A small unit from a Turkish-backed rebel group was manning a monitoring point on a hilltop overlooking several Kurdish-controlled villages below.
The operation is Turkey’s second major incursion into Syria during the seven-year civil war after the August 2016-March 2017 Euphrates Shield campaign in an area to the east of Afrin against the YPG and IS.
President Recep Tayyip Erdogan had repeatedly vowed that Turkey would root out the “nests of terror” in Syria of the YPG, which Ankara accuses of being the Syrian offshoot of the Kurdistan Workers’ Party (PKK).
The PKK, which has waged a rebellion in the Turkish southeast for more than three decades, is regarded as a terror group not just by Ankara and but also its Western allies.

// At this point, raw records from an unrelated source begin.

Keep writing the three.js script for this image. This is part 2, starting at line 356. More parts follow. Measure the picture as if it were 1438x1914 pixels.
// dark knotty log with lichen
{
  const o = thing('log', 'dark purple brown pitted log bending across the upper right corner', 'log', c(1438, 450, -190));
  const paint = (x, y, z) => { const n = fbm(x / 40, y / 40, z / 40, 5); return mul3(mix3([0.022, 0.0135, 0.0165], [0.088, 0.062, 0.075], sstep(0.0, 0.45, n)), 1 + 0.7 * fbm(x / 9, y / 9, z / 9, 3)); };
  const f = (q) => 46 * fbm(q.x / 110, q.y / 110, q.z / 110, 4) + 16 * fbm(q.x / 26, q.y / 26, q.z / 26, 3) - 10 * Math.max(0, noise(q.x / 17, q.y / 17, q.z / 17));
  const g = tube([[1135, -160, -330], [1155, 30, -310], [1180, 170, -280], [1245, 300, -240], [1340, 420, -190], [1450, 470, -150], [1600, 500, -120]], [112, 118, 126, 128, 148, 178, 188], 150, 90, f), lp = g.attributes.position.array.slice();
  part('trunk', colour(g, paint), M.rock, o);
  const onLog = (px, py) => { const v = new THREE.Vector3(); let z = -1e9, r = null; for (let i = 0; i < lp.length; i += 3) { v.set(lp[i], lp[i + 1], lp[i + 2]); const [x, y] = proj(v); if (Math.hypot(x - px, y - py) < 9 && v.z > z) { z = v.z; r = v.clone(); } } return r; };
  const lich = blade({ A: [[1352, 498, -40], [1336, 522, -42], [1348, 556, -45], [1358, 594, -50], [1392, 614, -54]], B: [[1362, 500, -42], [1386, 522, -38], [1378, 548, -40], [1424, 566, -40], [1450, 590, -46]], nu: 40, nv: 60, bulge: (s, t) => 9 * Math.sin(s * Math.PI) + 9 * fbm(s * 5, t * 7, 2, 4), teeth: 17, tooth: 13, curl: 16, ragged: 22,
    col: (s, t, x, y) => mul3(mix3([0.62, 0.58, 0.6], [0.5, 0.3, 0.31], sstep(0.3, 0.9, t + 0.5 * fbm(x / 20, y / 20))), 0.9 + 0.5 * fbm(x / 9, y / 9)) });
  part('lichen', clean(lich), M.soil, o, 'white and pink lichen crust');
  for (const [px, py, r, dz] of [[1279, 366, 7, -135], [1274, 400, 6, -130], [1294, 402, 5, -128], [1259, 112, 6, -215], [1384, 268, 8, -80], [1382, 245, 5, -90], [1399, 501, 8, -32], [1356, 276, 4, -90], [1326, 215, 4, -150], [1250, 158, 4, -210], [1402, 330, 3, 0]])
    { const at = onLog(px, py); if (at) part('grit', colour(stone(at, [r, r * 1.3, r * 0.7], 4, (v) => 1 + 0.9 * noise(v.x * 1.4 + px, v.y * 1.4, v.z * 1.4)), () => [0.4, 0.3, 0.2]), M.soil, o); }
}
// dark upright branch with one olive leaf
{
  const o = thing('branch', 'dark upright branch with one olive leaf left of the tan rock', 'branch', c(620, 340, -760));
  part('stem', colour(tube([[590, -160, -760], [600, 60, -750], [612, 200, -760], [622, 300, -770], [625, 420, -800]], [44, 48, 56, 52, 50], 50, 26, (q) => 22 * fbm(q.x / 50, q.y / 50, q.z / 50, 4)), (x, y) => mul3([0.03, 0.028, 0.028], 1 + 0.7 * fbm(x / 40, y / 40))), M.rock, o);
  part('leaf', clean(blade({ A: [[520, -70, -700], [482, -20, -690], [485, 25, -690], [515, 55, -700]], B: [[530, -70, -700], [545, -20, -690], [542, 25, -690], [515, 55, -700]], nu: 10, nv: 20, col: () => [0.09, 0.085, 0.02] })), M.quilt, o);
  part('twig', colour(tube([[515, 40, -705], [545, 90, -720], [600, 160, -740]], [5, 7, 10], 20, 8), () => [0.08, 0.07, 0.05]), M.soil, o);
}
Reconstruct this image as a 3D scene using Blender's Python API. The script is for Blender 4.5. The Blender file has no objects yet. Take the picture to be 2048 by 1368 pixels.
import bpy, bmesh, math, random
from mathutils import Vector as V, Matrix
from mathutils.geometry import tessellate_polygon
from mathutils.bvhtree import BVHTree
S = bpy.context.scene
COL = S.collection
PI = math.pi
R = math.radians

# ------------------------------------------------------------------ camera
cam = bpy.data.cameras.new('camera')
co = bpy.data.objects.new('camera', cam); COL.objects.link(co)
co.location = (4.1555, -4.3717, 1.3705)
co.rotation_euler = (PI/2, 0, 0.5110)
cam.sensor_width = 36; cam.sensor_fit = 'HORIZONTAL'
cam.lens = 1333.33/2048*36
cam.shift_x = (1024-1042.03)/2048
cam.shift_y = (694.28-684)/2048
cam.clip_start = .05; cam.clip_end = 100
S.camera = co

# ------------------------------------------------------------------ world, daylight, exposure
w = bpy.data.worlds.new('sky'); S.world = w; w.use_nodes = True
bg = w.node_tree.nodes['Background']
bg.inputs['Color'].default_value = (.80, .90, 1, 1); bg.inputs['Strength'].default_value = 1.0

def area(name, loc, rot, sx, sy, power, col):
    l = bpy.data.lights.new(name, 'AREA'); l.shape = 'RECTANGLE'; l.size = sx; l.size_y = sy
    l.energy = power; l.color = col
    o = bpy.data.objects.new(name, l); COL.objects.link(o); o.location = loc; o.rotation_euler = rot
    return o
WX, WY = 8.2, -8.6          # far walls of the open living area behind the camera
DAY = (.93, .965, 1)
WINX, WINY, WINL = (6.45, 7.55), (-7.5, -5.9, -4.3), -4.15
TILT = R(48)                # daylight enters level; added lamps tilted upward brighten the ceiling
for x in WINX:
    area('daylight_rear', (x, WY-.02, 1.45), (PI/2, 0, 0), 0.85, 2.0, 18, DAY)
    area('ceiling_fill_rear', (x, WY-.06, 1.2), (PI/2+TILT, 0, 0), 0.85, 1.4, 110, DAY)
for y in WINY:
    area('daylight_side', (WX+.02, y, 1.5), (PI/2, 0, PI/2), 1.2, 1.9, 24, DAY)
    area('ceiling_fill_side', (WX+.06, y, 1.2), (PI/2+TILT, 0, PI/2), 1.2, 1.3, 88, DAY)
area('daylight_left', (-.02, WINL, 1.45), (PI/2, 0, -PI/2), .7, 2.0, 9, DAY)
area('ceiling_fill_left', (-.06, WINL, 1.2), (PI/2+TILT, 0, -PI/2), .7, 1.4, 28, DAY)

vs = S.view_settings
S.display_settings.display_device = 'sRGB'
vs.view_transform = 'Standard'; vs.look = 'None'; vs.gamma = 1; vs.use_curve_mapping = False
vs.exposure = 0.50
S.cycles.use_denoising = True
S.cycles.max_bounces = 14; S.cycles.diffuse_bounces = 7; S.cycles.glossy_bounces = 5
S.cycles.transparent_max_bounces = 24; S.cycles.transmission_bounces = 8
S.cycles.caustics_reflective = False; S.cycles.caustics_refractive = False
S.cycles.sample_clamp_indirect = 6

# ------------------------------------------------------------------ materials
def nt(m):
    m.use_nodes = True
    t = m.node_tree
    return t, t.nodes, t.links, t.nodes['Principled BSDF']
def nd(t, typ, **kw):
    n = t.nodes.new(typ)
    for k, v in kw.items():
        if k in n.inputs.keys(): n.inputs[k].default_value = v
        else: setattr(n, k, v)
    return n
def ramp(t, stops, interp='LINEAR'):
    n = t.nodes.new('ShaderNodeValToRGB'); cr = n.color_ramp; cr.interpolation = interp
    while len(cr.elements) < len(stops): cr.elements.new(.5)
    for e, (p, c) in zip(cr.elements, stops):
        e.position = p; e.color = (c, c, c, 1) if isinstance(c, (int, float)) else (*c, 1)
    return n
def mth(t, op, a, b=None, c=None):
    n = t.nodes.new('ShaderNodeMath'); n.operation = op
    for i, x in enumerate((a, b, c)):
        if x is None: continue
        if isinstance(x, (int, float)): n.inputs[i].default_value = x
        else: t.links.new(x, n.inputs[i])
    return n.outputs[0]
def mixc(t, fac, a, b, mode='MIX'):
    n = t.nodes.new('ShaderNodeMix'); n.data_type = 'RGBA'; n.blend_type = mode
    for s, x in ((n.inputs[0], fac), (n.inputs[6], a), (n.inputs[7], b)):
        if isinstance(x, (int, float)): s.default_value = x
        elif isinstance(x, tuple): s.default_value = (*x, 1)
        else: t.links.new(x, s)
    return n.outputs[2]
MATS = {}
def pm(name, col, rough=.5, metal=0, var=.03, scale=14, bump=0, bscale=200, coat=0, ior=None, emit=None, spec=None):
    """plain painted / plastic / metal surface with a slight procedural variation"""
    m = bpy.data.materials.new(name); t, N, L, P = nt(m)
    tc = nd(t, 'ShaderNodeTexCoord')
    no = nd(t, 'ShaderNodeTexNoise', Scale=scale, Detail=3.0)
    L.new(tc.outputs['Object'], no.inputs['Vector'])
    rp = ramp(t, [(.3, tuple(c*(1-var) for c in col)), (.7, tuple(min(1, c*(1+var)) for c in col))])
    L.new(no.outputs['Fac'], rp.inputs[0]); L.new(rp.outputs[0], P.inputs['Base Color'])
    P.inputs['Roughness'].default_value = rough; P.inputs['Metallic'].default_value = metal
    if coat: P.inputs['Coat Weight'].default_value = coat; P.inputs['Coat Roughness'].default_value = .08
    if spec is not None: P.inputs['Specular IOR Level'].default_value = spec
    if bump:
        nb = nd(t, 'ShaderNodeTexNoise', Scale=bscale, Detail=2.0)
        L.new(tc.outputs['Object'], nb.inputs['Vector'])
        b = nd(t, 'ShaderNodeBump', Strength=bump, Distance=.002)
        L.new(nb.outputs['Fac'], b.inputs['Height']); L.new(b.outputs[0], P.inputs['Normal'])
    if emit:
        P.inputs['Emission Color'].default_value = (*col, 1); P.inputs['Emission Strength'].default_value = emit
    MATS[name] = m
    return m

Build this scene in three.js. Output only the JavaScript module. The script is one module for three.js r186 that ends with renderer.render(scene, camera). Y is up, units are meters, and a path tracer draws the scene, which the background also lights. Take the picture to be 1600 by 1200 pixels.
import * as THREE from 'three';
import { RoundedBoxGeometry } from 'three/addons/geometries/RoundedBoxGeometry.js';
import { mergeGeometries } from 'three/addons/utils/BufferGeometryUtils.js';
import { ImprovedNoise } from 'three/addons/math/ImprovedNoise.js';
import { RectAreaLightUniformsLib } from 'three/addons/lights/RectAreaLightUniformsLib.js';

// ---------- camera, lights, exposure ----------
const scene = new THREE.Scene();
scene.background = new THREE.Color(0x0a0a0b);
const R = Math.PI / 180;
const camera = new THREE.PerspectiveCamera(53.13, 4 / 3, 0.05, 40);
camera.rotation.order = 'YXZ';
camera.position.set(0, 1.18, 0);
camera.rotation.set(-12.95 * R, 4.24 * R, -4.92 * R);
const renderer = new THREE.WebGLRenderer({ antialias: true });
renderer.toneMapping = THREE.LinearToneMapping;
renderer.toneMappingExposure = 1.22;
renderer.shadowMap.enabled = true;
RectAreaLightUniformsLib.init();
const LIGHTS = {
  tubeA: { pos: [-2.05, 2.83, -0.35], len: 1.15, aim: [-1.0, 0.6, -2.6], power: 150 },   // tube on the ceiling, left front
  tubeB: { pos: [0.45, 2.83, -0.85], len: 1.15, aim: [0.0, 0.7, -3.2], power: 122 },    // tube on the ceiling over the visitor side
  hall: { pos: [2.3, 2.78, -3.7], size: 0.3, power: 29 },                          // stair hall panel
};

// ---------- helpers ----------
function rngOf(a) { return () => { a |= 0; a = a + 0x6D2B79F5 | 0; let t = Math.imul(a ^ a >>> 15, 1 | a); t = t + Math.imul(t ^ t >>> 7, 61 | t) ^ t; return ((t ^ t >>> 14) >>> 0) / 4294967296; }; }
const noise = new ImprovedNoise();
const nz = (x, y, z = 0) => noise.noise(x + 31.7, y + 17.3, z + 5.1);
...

Afrin is an enclave of YPG control, cut off from the longer strip of northern Syria that the group controls to the east extending to the Iraqi border. Turkey wants the YPG to retreat east of the Euphrates River.
Yildirim was quoted as saying that the Turkish forces aimed to create a security zone some 30km (18 miles) inside Syria.
The YPG said after the first strikes on Saturday 10 people were killed, including seven civilians. The Turkish army said there were casualties but insisted they were all members either of the YPG or the PKK.
A YPG spokesman claimed Turkish forces tried to enter Afrin “but we blocked the attack”.
In a sign of the risks to Turkey, four rockets fired by the YPG hit the border town of Kilis early on Sunday, damaging one building and lightly wounding a woman.
“No one lost their life,” Kilis governor Mehmet Tekinarslan said, quoted by Dogan. “They can fire one rocket at us and we will fire 100 back. There is no need to worry.”